Consoante ainda a ratio decidendi do respectivo acórdão:

"Com a estabilidade da decisão de saneamento, a parte interpôs agravo de instrumento em 21 de julho de 2016, ou seja, dentro do prazo legal de 15 dias previsto no artigo 1.003, parágrafo 5º, do Código de processo Civil. Sob esse aspecto, a instância de origem, ao julgar intempestivo o agravo de instrumento, violou o disposto no artigo 357, parágrafo 1º".
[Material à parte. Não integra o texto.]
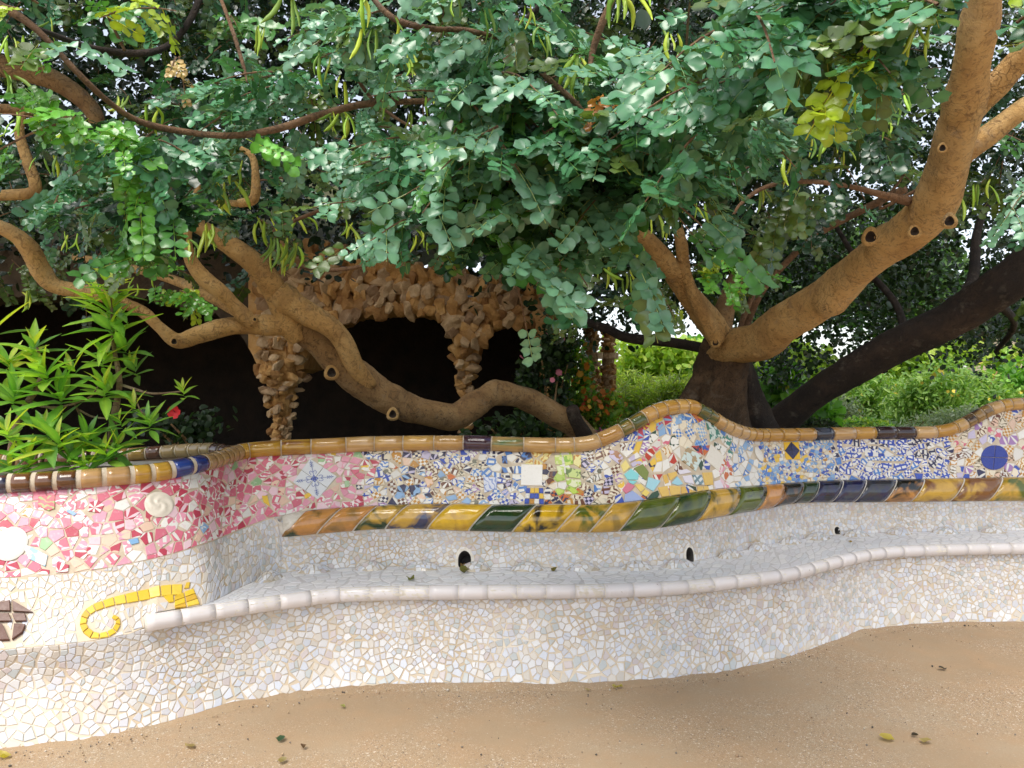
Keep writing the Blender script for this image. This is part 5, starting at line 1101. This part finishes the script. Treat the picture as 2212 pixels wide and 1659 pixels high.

Como bem se observa, o julgado assentou o entendimento de que o dies a quo do prazo para a interposição de agravo de instrumento contra a decisão declaratória de saneamento do processo é o do sexto dia após a sua respectiva intimação, desde que não haja pleito de esclarecimento ou de ajuste.

Este precedente pretoriano bem demonstra que uma nova legislação, da magnitude de um código, impõe considerável tempo para o aperfeiçoamento de sua correta aplicação, mediante constante exegese proporcionada pelo fecundo diálogo entre a doutrina e a jurisprudência.